Her Cumartesi Bomonti’deki organik pazarda haftalık alışverişimizi yapıp patatesli ısırganlı gözleme yemeden pazarı terk etmiyoruz. Öğleden sonra at kulübünde vakit geçirdikten sonra genelde Petra Maslak’ta erken akşam yemeğimizi yiyip evimize dönüyoruz. Son zamanlarda, Pazar günleri pazardan aldığımız sebzeleri kullanarak hep beraber yemek yapıyoruz. Baron en çok salata yapmaktan hoşlanıyor ancak son zamanlarda Venus bu görevi elinden almış durumda. 

Senin kendi günlük kahve rutinin nedir? Hangi ülkenin kahvelerini tercih ediyorsun? 
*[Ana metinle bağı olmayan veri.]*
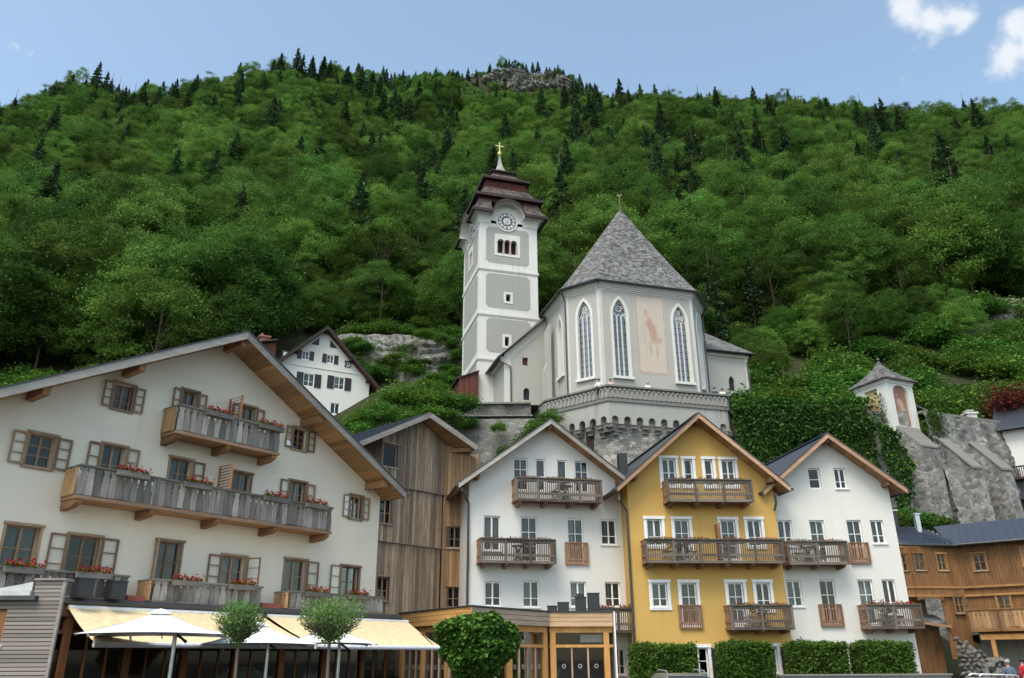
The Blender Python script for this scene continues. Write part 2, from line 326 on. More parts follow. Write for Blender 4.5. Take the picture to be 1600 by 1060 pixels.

Günün ilk kahvesini Venus’le olan ikinci kahvaltı rutinimde içiyorum. Kahvemden aldığım ilk yudumun, günün en sevdiğim anı olduğunu söyleyebilirim. Eğer okul çıkışı çocuklarla birlikte ekmek alışverişi için Petra Gayrettepe’ye uğradıysam ikinci kahvemi de orada içiyorum. Favori çekirdeklerim Etiyopya kahveleri ama Rwanda da çok hoşuma gidiyor.